Data Privacy and Compliance for Advertisers in 2026
The 2026 privacy reality: third-party cookies survived (Privacy Sandbox retired October 2025), Consent Mode v2 is still mandatory for EU measurement, and US state privacy laws keep multiplying. Here is what actually binds advertisers now.

Updated July 2026.
Privacy compliance in 2026 is defined less by dramatic platform deadlines and more by accumulating law. Third-party cookies survived — Google retired the Privacy Sandbox in October 2025 and kept cookies in Chrome — but Consent Mode v2 remains mandatory for EU ad measurement (unchanged since March 2024), US state privacy laws keep multiplying, and the platforms’ own signal restrictions keep tightening regardless of the cookie’s survival.
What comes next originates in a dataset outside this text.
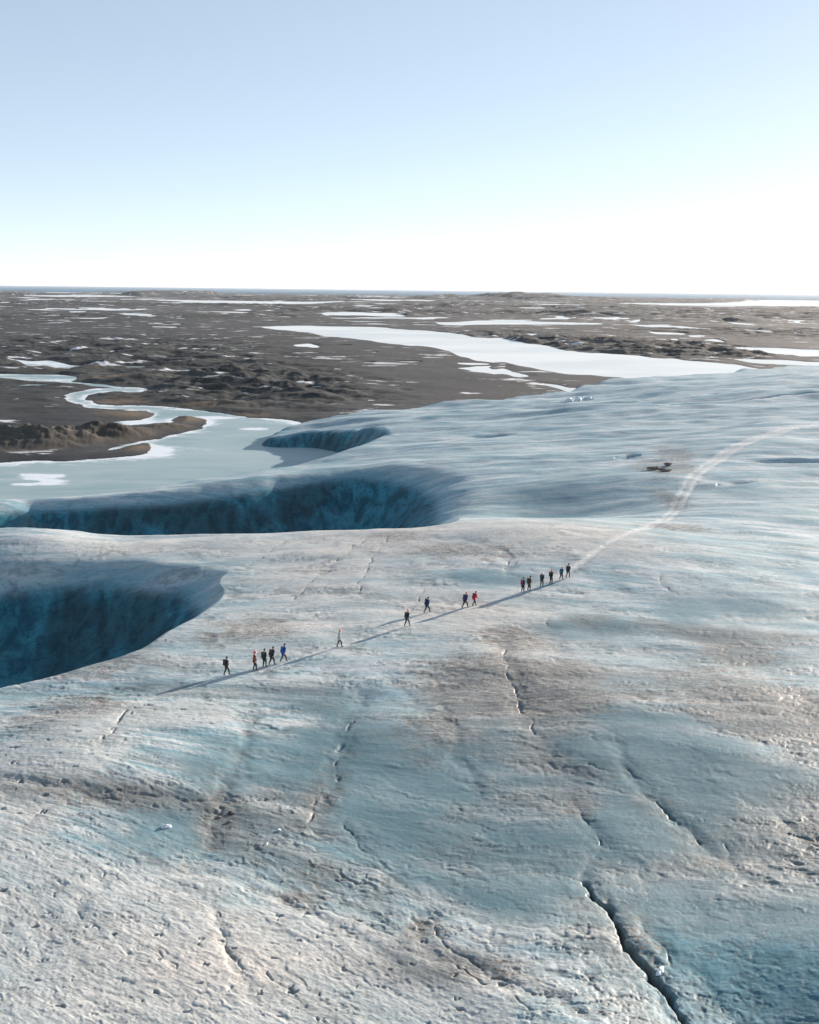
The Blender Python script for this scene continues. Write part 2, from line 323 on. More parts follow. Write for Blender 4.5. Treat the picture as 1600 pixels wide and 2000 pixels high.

What actually binds advertisers in 2026?
| Requirement | Status | Who it affects |
|---|---|---|
| GDPR + Consent Mode v2 | In force; Consent Mode v2 unchanged since March 2024 | Anyone measuring EU/EEA users in Google products |
| US state privacy laws | Growing patchwork (CCPA/CPRA and successors across many states) | Anyone targeting US consumers |
| Third-party cookie deprecation | Cancelled — Privacy Sandbox retired October 2025, cookies remain in Chrome | Nobody, for now |
| Platform signal restrictions | Ongoing (e.g. Meta removed 7- and 28-day view windows from the Insights API, January 2026) | All advertisers’ measurement |
What happened to the cookiepocalypse?
It was called off. After years of delays, Google wound down the Privacy Sandbox initiative in October 2025 and left third-party cookies in Chrome. But treating that as a return to 2019 would be a mistake: the durable pressure on advertisers was never just the cookie — it is regulation plus platform policy, and both kept tightening. First-party data strategies built during the cookie panic remain the correct investment.
What should a compliant ad stack look like?
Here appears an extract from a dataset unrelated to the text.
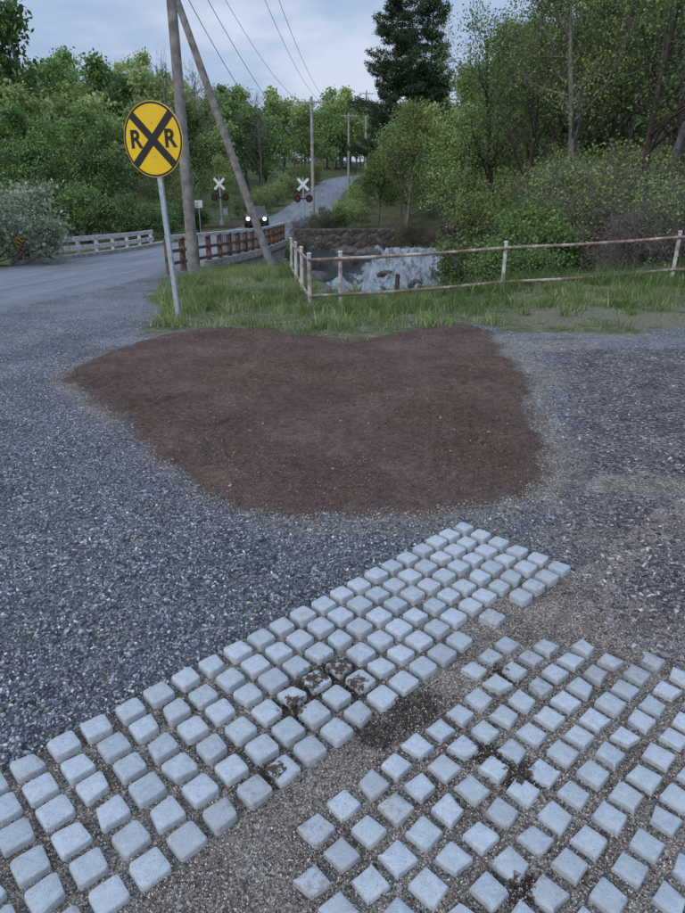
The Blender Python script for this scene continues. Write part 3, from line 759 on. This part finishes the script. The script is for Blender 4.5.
T_full = [gen_tree(s, 10, .2, 16, 7, 3, .36, .18, 17000, .20, .30, name='maple_tree') for s in (11, 12)]
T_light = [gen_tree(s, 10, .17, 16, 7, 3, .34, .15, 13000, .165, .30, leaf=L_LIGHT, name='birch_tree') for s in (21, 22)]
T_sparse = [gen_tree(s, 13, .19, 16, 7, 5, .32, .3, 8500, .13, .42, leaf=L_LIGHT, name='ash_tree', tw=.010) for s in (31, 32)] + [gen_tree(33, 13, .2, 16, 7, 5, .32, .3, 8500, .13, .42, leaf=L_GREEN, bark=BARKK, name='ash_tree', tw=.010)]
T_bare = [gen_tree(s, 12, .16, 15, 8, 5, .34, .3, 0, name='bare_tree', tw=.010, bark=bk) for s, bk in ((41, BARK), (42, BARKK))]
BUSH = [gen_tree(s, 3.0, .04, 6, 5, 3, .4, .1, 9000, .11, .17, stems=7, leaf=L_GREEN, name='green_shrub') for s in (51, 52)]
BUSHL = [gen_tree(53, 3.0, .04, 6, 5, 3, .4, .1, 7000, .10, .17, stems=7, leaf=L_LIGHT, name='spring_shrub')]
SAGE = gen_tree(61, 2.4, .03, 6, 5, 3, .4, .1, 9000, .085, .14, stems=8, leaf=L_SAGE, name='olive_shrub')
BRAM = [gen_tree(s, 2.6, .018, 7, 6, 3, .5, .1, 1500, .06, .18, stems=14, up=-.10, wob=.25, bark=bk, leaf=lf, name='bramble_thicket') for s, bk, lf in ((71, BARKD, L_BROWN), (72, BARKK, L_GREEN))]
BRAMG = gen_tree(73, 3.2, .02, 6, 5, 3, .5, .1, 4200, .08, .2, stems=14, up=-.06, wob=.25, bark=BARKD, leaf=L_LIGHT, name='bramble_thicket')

for x_, y_, s_, me in [(-14.5,41,.68,T_full[0]),(-18.5,42,.74,T_full[1]),(-11.5,44,.52,T_light[1]),(-23,44,.8,T_light[0]),(-12.6,50,.6,T_light[1]),(-27,50,.95,T_light[1]),
                       (-9.6,58,.55,T_light[0]),(-14,60,.9,T_full[0])]:
    put(me.name.split('.')[0], me, x_, y_, s_)
put('olive_shrub', SAGE, -11.0, 21.2, 1.45); put('olive_shrub', SAGE, -12.6, 22.6, 1.6); put('olive_shrub', SAGE, -11.1, 25.0, .8)
for x_, y_, s_ in [(-11.6,34.5,1.0),(-13.5,35.5,1.2),(-10.6,37,.8),(-16,36,1.2),(-19,37,1.3),(-10.5,41,.8),(-9.8,45.5,.7)]: put('green_shrub', BUSH[int(abs(x_)) % 2], x_, y_, s_)
for x_, y_, s_ in [(-8.9,64,.8),(-8.4,72,1.0),(-7.9,80,1.1),(-7.0,92,1.2),(-6.4,104,1.3),(-5.5,118,1.4),(1.2,62,.8),(1.6,70,.9),(2.2,80,1.0),(2.6,90,.9),(3.2,104,.9),(5.6,114,1.2),(-.6,45,.7),(.6,48,.8),(-1.4,44,.6)]:
    put('green_shrub' if int(y_) % 2 else 'spring_shrub', BUSH[0] if int(y_) % 2 else BUSHL[0], x_, y_, s_)
for x_, y_, s_, me in [(4.4,47,.84,T_light[0]),(6.9,44,.95,T_light[1]),(9.2,47,1.05,T_light[0]),(2.6,50,.5,T_full[0]),(5.4,58,.85,T_full[1]),(11.5,43,1.0,T_light[1]),
     (5.6,66,.75,T_light[1]),(7.0,78,.8,T_full[0])]:
    put(me.name.split('.')[0], me, x_, y_, s_)
for x_, y_, s_, me in [(9.5,29,.92,T_sparse[0]),(12.3,27,1.0,T_sparse[1]),(14.5,30,1.05,T_sparse[2]),(11,35,1.05,T_sparse[1]),(16,36,1.1,T_sparse[0]),(13.3,40,1.1,T_sparse[2]),
     (19,38,1.2,T_sparse[1]),(8.4,38,.9,T_sparse[2]),(17.5,44,1.2,T_sparse[0]),(10.2,23.5,.8,T_sparse[2]),(13.2,23,.95,T_bare[1]),(8.8,33,.9,T_bare[1]),
     (13.0,34.5,1.05,T_bare[1]),(12.2,21.4,.75,T_bare[0]),(16.5,28,1.1,T_bare[1])]:
    put(me.name.split('.')[0], me, x_, y_, s_)
put('green_shrub', BUSH[0], 3.9, 21, 1.0, dz_=1.2)
for x_, y_, s_ in [(5.2,19.2,.9),(4.6,17.8,.65),(6.2,20.5,1.1)]:
    o = put('green_shrub', BUSH[1], x_, y_, s_); o.location.z = max(o.location.z, -1.2)
for i, (x_, y_, s_) in enumerate([(7.4,17,.8),(8.6,17.6,.9),(9.9,18,1.0),(11.2,19,1.1),(7.9,20,1.1),(9.4,21,1.2),(11.8,22,1.3),(8.6,24,1.4),(10.8,25,1.4),(13.5,24.5,1.4),(6.9,22.5,1.0),(12.5,19.5,1.0),(9,27,1.5),(12,29,1.6),(7.7,27.5,1.3)]):
    put('bramble_thicket', (BRAM[0], BRAMG, BRAM[1])[i % 3], x_, y_, s_)
for x_, y_, s_ in [(9.2,26,1.2),(11.6,27.3,1.2),(7.6,30.5,1.3),(9.6,33,1.5),(12.9,33,1.6),(8.2,36.5,1.4),(15.2,33,1.5),(10.3,20.5,.9)]: put('spring_shrub', BUSHL[0], x_, y_, s_)
for i, x_ in enumerate(np.linspace(-2.4, 8.5, 9)):
    o = put('bramble_thicket', BRAM[i % 2], float(x_), 41.5+1.0*math.sin(i*2.1), .65+.15*math.sin(i*1.7)); o.location.z = max(o.location.z, -1.2)
put('pine_tree', gen_pine(1, 25), 6.4, 88, 1.0); put('pine_tree', gen_pine(2, 22), 11, 92, 1.05); put('pine_tree', gen_pine(3, 15), 7.6, 104, .9)
put('bare_tree', T_bare[0], -20, 82, 1.35); put('bare_tree', T_bare[0], -17.5, 85, 1.3); put('bare_tree', T_bare[0], -11, 95, 1.1)

# distant woodland (one mesh)
protos = [gen_tree(s, 11, .18, 12, 5, 0, .36, .12, 3600, .38, .48, levels=2, ret=True) for s in (81, 82, 83)]
Vs = []; Fs = []; vs = []; ms = []; base = 0
rd = np.random.default_rng(12)
spots = []
for i in range(150):
    y_ = rd.uniform(62, 150); x_ = rd.uniform(-.62*y_, .62*y_)
    if abs(x_-float(road_x(y_))) < 5.5+y_*.01: continue
    spots.append((x_, y_, rd.uniform(.8, 1.3)))
for i in range(22): spots.append((rd.uniform(12, 38), rd.uniform(48, 62), rd.uniform(.9, 1.3)))
for i in range(14): spots.append((rd.uniform(-42, -18), rd.uniform(52, 64), rd.uniform(.7, 1.0)))
for i in range(60):
    y_ = rd.uniform(165, 230); spots.append((rd.uniform(-.6*y_, .6*y_), y_, rd.uniform(1.1, 1.7)))
for i in range(16):
    spots.append((rd.uniform(-14, 6), rd.uniform(158, 175), rd.uniform(1.0, 1.4)))
spots = [s for s in spots if abs(s[0]-float(road_x(s[1]))) > 5 and not (-1 < s[0] < 6.5 and 60 < s[1] < 119)]
for i, (x_, y_, s_) in enumerate(spots):
    V, F_, v_, mi = protos[i % 3]; a = rd.uniform(0, 6.28); ca, sa = math.cos(a), math.sin(a)
    z = float(H(np.array([x_]), np.array([y_]))[0])
    W = V*s_*[1, 1, rd.uniform(.85, 1.15)]
    W = np.stack([W[:, 0]*ca-W[:, 1]*sa+x_, W[:, 0]*sa+W[:, 1]*ca+y_, W[:, 2]+z], -1)
    tint = rd.normal(0, .22)
    Vs.append(W); Fs.append(F_+base); vs.append(np.clip(v_+tint, 0, 1)); ms.append(mi*(1+(rd.random() < .45))); base += len(V)
add_obj('distant_woodland', fast_mesh('distant_woodland', np.concatenate(Vs), np.concatenate(Fs), [BARK, L_GREEN, L_LIGHT], np.concatenate(ms), dict(var=np.concatenate(vs))))

# ------------------------------------------------------------------ utility poles and wires
WOOD = simple_mat('pole_wood', (.13,.12,.11), (.27,.25,.225), 5, .9, bumpd=.01)
WOODL = simple_mat('pole_wood_weathered', (.24,.23,.22), (.38,.36,.34), 5, .9, bumpd=.01)
WIRE = simple_mat('wire', (.03,.03,.03), (.06,.06,.06), 5, .6)
INS = simple_mat('insulator', (.25,.25,.25), (.4,.4,.4), 5, .4)
def upole(x_, y_, h, rad, arms, lean=(0, 0), rz=0, wood=None):
    z = float(H(np.array([x_]), np.array([y_]))[0])-.3
    e = empty('utility_pole', (x_, y_, z), rz); wood = wood or WOOD
    B().cyl((0, 0, 0), (lean[0]*h, lean[1]*h, h), rad, rad*.65, 16).obj('pole', wood, e, smooth=False)
    if arms:
        b = B(); ib = B()
        for ah in arms:
            cx = lean[0]*ah
            b.box((cx, -.12, ah), (2.3, .1, .12))
            for dx in (-1.05, -.5, .5, 1.05): ib.cyl((cx+dx, -.12, ah+.06), (cx+dx, -.12, ah+.22), .05, .03, 8)
        b.obj('crossarm', wood, e, bevel=.01); ib.obj('insulators', INS, e)
    return e, z
upole(-4.12, 18.4, 11, .155, [10.3]); upole(-2.17, 21.2, 10.5, .13, [], lean=(-.33, .02))
_, zA = upole(-2.35, 55, 9.5, .15, [9.1], wood=WOODL); _, zB = upole(.85, 98, 10.6, .19, [10.2], wood=WOODL); _, zC = upole(4.0, 122, 14.5, .2, [14.0, 12.8], wood=WOODL)
wb = B()
def wire(p0, p1, sag):
    p0 = Vector(p0); p1 = Vector(p1); n = 14
    pts = [p0.lerp(p1, t/n)-Vector((0, 0, sag*4*(t/n)*(1-t/n))) for t in range(n+1)]
    wb.path(pts, .010, 5)
for dx in (-1.05, .5, 1.05):
    wire((-4.12+dx, 18.3, 10.2), (-2.35+dx, 55, zA+9.3), 1.0); wire((-2.35+dx, 55, zA+9.3), (.85+dx, 98, zB+10.4), 1.0); wire((.85+dx, 98, zB+10.4), (4.0+dx, 122, zC+14.2), .8)
    wire((-4.12+dx, 18.3, 10.2), (-9+dx, -25, 10.4), 1.0)
for h, s in ((7.4, 1.0), (6.6, 1.5)):
    wire((-4.05, 18.4, h), (-2.35, 55, zA+h-1.2), s); wire((-2.35, 55, zA+h-1.2), (.85, 98, zB+h-1), s); wire((-4.05, 18.4, h), (-8.5, -25, h+.3), s)
wb.obj('utility_wires', WIRE)

# ------------------------------------------------------------------ railroad sign
SIGNY = simple_mat('sign_yellow', (.72,.45,.012), (.78,.50,.018), 3, .4, bumpd=.0003)
BLK = simple_mat('sign_black', (.012,.012,.012), (.02,.02,.02), 8, .5, bumpd=.0003)
GALV = simple_mat('galvanised_steel', (.26,.32,.36), (.40,.46,.50), 14, .5, .3)
sx, sy = -2.37, 9.35; sz = float(H(np.array([sx]), np.array([sy]))[0])
e = empty('railroad_crossing_sign', (sx, sy, sz), math.radians(-20))
Rs = .457; LN = -.055
p = B()
p.box((LN*1.2, .0, 1.2), (.06, .006, 2.7), Matrix.Rotation(-.045, 3, 'Y'))
p.box((LN*1.2-.031, .016, 1.2), (.005, .038, 2.7), Matrix.Rotation(-.045, 3, 'Y')); p.box((LN*1.2+.031, .016, 1.2), (.005, .038, 2.7), Matrix.Rotation(-.045, 3, 'Y'))
p.obj('post', GALV, e)
cz = 2.37; cx = -.13
B().cyl((cx, -.012, cz), (cx, -.006, cz), Rs, Rs, 72).obj('back_plate', GALV, e)
B().cyl((cx, -.016, cz), (cx, -.0125, cz), Rs-.002, Rs-.002, 72).obj('yellow_disc', SIGNY, e)
b = B(); N_ = 96; r1, r2 = Rs-.010, Rs-.035
for i in range(N_):
    a0 = 2*math.pi*i/N_; b.v += [(cx+math.cos(a0)*r1, -.018, cz+math.sin(a0)*r1), (cx+math.cos(a0)*r2, -.018, cz+math.sin(a0)*r2)]
for i in range(N_): j = (i+1) % N_; b.f.append((2*i, 2*i+1, 2*j+1, 2*j))
b.obj('border', BLK, e)
b = B()
for k_, s in enumerate((1, -1)):
    b.box((cx, -.0185-.001*k_, cz), (2*(Rs-.03), .0016, .10), Matrix.Rotation(s*math.radians(45), 3, 'Y'))
b.obj('cross', BLK, e)
for s in (-1, 1):
    cu = bpy.data.curves.new('letter_r', 'FONT'); cu.body = 'R'; cu.size = .30; cu.align_x = 'CENTER'; cu.align_y = 'CENTER'; cu.offset = .009; cu.extrude = .001
    cu.materials.append(BLK); o = bpy.data.objects.new('letter_r', cu); COL.objects.link(o); o.parent = e
    o.location = (cx+s*.265, -.019, cz); o.rotation_euler = (math.pi/2, 0, 0)
b = B()
for dz_ in (.2, -.2): b.cyl((cx-.0, -.022, cz+dz_), (cx, -.016, cz+dz_), .012, .012, 10)
b.obj('bolts', GALV, e)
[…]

Four layers. Consent: a proper CMP wired to Consent Mode v2 for EU traffic, honoring opt-outs under US state laws. Collection: first-party data with clear disclosure, minimizing what you store. Transmission: server-side measurement (Conversions APIs) with hashed identifiers rather than raw PII. Retention: documented deletion policies that match what your privacy notice promises. The common failure mode is a privacy policy that promises more than the ad stack delivers.
How does privacy interact with measurement in 2026?
Signal loss is now mostly platform-driven, not law-driven. Meta’s March 3, 2026 attribution changes redefined click-through conversions, and its January 2026 Insights API change removed long view windows. The response that works: lean on aggregate and blended measurement (MER, incrementality) that depends less on user-level tracking — 60% of marketers now trust incrementality most (Haus, January 2026 survey, N=500 — vendor survey).
FAQ
Do I still need Consent Mode v2 in 2026?
Yes, for EU/EEA measurement in Google products. The requirement has been stable since March 2024 — no changes in 2026.
Did third-party cookies go away?
No. Google retired the Privacy Sandbox in October 2025 and kept third-party cookies in Chrome, with no active deprecation timeline.
What is the biggest compliance risk for advertisers?
The gap between stated policy and actual practice: promising deletion or opt-outs your stack does not honor. Regulators increasingly test the plumbing, not the prose.